Unhappily, the FVS suffered from one serious flaw: poor front-end geometry. Perhaps because of America's rough secondary roads, wheel alignment was a much-too-frequent necessity, and suspension overhauls required after as few as 20,000 miles were not uncommon.

1956-1957 Facel Vega FVS
©2007 Publications International, Ltd.
Vega's successor was the 1956-1957 FVS, with wrapped windshield and more hemi power but the same 103.5-inch wheelbase. Just 227 were built. Most came to America.

But Daninos sold the FVS as fast as he could build it -- and at a modest profit. Another 130 were completed for 1958, now on a wheelbase lengthened 1.5 inches to an even 105 and powered by the 325-bhp Chrysler 354 hemi.

This mighty engine was continued on the HK-500, the little-changed FVS successor announced in 1959, and was good for that 140-mph maximum.

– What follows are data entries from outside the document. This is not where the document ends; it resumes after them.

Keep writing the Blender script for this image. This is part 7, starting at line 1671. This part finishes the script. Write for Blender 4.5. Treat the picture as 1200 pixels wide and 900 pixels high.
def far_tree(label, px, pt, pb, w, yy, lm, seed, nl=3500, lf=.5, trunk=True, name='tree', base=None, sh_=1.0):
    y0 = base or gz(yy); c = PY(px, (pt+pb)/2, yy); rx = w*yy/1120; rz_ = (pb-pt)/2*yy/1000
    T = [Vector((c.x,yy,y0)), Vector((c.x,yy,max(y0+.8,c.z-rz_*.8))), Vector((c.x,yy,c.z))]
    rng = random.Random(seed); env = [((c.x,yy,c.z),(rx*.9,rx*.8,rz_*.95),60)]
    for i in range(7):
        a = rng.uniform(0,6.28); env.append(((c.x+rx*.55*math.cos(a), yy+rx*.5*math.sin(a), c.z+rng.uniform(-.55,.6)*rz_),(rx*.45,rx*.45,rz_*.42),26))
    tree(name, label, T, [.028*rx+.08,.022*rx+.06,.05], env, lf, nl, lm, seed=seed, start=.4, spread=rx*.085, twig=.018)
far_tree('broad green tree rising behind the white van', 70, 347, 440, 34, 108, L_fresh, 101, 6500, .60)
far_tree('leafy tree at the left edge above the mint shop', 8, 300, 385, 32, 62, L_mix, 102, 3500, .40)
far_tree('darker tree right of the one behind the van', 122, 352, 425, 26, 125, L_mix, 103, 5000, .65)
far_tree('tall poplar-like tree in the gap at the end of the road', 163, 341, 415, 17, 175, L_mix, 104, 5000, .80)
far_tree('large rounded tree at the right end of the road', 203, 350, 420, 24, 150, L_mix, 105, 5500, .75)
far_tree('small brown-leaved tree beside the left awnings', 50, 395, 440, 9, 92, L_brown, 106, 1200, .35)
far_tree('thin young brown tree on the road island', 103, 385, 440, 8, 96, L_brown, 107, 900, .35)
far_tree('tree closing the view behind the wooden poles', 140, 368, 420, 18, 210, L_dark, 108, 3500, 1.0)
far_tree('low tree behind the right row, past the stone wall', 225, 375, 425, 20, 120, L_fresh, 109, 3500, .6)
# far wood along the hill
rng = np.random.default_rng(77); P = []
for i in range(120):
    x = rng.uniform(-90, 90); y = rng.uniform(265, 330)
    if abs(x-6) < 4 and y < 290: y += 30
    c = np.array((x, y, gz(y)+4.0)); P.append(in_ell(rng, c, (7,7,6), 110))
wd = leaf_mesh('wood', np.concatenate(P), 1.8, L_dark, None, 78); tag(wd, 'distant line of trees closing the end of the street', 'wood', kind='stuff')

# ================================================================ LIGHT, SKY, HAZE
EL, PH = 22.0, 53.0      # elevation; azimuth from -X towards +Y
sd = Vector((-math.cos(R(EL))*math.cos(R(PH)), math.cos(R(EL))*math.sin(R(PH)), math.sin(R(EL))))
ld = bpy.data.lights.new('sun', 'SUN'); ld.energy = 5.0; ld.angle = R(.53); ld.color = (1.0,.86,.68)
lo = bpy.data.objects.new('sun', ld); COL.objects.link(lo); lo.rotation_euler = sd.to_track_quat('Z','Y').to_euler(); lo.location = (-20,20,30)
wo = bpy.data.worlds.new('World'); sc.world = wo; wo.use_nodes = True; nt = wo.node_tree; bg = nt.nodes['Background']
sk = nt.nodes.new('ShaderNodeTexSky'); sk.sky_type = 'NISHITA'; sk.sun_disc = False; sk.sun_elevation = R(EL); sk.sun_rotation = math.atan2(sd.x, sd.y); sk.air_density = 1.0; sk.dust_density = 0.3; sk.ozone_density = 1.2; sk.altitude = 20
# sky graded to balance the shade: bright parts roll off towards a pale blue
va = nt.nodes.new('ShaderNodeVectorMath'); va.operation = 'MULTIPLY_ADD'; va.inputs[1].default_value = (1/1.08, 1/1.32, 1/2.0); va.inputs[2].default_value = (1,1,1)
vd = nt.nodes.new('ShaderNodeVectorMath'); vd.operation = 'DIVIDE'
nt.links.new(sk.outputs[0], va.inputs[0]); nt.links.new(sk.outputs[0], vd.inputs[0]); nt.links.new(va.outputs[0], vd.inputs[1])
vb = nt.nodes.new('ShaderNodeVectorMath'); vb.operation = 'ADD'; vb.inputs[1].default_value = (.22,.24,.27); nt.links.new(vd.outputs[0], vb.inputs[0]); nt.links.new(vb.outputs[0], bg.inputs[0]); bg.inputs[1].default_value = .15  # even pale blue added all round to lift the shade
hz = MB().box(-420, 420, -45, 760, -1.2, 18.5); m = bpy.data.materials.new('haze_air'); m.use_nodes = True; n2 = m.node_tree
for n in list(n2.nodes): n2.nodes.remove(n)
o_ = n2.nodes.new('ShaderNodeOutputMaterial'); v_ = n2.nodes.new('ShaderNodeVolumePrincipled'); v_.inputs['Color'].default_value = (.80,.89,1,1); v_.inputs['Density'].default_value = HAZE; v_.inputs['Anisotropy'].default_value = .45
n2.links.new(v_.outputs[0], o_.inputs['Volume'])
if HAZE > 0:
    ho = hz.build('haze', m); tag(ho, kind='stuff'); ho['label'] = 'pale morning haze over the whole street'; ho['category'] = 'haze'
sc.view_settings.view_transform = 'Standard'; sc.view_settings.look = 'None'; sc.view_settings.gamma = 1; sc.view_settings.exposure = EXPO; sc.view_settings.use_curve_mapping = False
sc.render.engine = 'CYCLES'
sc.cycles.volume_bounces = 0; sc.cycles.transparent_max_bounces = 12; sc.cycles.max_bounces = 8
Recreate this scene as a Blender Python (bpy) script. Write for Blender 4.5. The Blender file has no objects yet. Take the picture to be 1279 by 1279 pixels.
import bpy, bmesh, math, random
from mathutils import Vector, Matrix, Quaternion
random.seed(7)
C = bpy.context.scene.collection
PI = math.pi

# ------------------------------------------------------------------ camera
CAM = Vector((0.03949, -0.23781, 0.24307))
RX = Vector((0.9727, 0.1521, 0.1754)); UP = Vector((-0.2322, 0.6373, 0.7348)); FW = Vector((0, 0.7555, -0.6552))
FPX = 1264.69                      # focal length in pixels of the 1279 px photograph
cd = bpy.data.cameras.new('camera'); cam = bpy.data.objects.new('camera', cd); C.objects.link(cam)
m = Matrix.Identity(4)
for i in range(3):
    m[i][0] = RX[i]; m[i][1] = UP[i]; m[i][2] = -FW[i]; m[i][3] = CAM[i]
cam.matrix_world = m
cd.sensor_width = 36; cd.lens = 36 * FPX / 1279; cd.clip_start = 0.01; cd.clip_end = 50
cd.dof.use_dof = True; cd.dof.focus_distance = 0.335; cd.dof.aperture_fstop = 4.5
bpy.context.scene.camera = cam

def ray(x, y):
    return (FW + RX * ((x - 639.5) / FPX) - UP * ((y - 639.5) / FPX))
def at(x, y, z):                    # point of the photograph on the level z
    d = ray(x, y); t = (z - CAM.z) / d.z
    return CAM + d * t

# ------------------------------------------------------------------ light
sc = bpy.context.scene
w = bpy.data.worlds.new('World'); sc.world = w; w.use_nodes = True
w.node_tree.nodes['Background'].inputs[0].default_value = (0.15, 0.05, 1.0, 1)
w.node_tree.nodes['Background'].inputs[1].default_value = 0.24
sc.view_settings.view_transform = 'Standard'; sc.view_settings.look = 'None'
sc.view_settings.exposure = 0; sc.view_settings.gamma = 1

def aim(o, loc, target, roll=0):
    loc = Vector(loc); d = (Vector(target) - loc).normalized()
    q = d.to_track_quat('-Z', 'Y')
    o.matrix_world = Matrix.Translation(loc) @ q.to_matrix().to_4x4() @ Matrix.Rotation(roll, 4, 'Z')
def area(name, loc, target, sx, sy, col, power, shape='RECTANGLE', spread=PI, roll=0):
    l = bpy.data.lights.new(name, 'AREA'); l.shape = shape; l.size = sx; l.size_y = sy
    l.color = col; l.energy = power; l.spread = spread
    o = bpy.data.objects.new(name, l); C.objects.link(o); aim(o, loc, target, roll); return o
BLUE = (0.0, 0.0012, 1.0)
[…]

Daninos had obviously latched on to a good thing: the American horsepower race. Every time Chrysler produced a hairier V-8, Facel happily bought a small batch for its Parisian flyers. After Chrysler switched to the 383-cid wedge-head for some of its 1959 models, Facel followed suit.

The presence of automatic on most HK-500s didn't seem to make much difference. Motor Life magazine timed the standing quarter-mile in 17.3 seconds at 78 mph, while The Motor in England scored a second less and about 8 mph more with the Pont-à-Mousson four-speed.

"One of the world's fastest and most controllable luxury sports saloons," was the British magazine's verdict. The American publication was more enthusiastic, giving the HK-500 "a full quota of gold stars as one of the world's finest automobiles."

Another Facel Vega fan was Mechanix Illustrated magazine's Tom McCahill, who boasted the largest following of any road test writer in America.

In typical fashion, he called the HK-500 "sexier than the Place Pigalle and throatier than a Russian basso ... a sporting piece of equipment that looks like money, which is exactly what it costs ... a car to be appreciated as a remarkable and wonderfully satisfying road companion."